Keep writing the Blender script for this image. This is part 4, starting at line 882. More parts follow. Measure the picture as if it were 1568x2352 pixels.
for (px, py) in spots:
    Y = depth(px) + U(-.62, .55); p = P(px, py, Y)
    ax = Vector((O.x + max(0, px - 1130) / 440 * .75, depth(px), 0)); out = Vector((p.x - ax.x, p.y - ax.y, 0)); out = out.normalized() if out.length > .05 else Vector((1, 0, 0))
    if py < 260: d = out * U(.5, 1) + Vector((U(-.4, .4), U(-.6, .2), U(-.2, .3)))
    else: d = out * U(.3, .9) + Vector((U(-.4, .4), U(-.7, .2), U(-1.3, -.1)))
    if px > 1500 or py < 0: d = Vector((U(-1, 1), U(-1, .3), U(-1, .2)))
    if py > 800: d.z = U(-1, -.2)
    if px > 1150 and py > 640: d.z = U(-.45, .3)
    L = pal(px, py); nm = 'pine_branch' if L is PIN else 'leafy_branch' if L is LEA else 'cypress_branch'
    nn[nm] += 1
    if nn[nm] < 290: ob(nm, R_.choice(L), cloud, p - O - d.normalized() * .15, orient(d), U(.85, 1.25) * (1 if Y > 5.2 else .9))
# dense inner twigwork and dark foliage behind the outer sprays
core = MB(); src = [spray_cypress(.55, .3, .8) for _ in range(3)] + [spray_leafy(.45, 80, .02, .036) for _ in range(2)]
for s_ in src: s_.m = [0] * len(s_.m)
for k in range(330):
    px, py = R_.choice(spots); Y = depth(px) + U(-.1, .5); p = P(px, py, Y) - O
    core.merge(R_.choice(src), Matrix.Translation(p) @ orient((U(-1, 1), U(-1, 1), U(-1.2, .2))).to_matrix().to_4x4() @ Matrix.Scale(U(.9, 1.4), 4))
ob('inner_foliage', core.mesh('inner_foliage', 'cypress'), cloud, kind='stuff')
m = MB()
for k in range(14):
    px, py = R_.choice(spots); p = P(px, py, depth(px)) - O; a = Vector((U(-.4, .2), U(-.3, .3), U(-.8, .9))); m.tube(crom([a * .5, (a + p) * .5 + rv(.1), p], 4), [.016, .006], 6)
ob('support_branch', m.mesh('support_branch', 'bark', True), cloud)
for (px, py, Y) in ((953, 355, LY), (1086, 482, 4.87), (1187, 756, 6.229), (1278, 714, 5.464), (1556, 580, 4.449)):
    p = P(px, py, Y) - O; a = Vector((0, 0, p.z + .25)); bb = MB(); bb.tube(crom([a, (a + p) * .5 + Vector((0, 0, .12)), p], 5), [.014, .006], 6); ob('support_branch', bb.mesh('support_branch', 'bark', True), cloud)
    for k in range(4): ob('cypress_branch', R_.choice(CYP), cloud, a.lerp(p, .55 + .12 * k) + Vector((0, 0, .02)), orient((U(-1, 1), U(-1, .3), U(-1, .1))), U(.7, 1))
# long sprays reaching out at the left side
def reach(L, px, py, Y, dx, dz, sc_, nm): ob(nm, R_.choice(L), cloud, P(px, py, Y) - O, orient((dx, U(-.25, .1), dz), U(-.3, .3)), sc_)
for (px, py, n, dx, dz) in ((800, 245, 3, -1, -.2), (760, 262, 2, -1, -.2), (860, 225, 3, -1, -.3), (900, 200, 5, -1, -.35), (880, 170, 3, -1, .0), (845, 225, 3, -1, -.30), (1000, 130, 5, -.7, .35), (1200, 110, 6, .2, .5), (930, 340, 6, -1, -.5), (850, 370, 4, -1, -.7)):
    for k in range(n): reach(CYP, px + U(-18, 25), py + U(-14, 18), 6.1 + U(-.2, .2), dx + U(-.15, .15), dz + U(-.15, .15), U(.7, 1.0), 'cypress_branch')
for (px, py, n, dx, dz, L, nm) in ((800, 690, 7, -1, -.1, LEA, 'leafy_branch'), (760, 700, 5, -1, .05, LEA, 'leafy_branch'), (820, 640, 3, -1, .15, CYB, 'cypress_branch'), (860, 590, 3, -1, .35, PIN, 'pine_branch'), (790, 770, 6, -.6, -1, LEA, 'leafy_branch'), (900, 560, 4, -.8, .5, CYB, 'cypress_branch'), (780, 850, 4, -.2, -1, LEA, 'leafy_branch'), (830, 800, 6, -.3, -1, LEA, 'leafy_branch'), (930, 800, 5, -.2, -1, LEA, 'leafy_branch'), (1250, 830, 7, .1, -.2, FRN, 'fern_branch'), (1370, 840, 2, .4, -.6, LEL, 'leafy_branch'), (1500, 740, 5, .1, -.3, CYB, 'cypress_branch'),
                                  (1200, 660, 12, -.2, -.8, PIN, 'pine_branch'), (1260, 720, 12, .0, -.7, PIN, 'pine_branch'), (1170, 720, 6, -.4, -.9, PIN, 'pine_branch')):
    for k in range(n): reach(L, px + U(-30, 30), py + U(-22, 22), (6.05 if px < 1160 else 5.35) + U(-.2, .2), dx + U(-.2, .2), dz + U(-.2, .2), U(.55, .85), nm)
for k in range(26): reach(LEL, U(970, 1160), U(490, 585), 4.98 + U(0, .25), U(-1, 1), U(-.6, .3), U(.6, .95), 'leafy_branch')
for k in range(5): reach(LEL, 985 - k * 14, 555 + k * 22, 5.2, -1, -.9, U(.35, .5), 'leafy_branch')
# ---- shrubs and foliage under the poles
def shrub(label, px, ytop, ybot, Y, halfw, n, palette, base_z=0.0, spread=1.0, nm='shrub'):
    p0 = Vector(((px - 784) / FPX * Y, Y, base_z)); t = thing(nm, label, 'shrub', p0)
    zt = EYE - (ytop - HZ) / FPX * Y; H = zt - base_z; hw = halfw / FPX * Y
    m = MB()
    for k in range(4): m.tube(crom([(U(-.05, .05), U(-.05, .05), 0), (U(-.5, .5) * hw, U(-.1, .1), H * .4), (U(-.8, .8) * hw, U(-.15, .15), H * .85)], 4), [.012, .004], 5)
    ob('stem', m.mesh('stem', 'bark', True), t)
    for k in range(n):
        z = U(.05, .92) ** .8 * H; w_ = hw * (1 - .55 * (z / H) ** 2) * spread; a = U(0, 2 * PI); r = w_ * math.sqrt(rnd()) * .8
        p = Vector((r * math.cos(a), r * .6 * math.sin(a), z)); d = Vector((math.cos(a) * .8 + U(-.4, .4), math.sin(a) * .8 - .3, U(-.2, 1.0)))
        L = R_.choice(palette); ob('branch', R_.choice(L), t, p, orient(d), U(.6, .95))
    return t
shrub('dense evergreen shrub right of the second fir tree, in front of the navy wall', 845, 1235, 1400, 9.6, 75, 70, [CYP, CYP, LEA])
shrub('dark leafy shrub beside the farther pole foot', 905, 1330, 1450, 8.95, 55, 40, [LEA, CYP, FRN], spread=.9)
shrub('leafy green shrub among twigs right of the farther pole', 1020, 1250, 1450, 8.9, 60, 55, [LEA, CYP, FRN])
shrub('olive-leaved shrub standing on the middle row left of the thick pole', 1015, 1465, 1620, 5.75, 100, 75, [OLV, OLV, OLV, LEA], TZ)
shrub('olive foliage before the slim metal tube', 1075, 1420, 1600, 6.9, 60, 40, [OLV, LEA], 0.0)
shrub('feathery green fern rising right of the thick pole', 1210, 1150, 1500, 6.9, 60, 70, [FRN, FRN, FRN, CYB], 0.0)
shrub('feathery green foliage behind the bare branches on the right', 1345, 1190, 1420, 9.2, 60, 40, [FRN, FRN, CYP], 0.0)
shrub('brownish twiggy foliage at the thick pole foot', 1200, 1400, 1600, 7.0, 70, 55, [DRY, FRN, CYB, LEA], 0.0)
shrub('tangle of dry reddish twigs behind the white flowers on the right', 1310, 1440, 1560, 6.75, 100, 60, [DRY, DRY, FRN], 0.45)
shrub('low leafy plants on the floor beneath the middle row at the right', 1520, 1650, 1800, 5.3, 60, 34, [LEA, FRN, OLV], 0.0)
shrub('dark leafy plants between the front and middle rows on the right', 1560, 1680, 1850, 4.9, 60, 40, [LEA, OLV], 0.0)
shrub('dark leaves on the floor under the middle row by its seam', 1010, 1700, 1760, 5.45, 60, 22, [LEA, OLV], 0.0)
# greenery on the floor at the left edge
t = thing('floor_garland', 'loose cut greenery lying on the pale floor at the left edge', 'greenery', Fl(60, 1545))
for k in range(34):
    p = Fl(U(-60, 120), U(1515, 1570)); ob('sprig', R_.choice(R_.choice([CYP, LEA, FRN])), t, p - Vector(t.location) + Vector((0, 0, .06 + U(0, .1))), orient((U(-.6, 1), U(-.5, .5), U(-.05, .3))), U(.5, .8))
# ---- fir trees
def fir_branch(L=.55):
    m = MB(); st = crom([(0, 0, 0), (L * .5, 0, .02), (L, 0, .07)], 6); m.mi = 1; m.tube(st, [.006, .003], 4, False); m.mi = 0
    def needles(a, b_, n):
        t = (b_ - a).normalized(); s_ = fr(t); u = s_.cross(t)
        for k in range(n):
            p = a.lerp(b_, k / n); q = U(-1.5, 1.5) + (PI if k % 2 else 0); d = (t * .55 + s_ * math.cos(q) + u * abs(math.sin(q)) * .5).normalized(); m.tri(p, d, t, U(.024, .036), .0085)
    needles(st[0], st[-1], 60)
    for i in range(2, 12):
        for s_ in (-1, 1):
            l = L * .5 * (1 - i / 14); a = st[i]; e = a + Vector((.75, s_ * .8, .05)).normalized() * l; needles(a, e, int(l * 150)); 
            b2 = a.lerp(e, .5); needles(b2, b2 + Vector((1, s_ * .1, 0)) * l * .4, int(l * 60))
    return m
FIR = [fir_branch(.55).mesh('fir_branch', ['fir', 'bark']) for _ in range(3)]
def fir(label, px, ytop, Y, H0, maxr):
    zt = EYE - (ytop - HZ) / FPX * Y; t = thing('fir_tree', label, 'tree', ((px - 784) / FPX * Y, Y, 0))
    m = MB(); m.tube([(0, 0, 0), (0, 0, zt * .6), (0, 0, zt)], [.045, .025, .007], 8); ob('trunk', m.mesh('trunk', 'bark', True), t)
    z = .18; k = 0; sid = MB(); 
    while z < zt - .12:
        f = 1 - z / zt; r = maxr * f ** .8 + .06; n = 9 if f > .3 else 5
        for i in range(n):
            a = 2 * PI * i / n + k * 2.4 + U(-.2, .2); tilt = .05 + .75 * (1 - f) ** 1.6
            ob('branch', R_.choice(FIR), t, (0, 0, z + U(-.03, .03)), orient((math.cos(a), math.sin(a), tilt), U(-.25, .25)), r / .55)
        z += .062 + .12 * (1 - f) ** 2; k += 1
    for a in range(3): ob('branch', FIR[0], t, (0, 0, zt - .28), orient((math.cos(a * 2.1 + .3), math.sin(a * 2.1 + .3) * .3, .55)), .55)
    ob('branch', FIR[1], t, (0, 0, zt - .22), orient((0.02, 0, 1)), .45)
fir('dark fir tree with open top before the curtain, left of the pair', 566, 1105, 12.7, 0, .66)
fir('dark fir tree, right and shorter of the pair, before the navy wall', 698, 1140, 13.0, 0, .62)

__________

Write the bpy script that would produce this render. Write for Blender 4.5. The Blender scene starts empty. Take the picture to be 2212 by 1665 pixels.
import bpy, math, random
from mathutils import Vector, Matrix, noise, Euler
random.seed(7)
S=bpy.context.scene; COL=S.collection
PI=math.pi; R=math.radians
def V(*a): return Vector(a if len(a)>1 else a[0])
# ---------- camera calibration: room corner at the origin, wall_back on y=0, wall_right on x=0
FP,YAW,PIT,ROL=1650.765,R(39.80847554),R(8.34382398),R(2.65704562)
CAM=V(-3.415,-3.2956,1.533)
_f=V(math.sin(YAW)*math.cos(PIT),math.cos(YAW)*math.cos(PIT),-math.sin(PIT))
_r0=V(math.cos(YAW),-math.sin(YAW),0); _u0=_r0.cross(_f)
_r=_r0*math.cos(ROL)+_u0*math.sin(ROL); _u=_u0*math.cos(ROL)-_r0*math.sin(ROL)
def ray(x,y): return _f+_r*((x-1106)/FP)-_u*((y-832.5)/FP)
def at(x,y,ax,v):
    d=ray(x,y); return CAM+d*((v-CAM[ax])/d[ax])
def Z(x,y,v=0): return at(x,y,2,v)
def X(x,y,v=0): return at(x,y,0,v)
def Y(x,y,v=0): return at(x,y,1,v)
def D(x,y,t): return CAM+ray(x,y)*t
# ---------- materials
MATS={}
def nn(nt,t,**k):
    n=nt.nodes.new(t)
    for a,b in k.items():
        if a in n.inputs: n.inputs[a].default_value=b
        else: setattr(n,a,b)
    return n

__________

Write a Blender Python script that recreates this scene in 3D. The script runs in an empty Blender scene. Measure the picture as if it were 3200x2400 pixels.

__________

_WHAT TO WORK ON_: In the records above, how many lines include "pixels"? Give that number and nothing more.

_TASK OUTPUT_: 3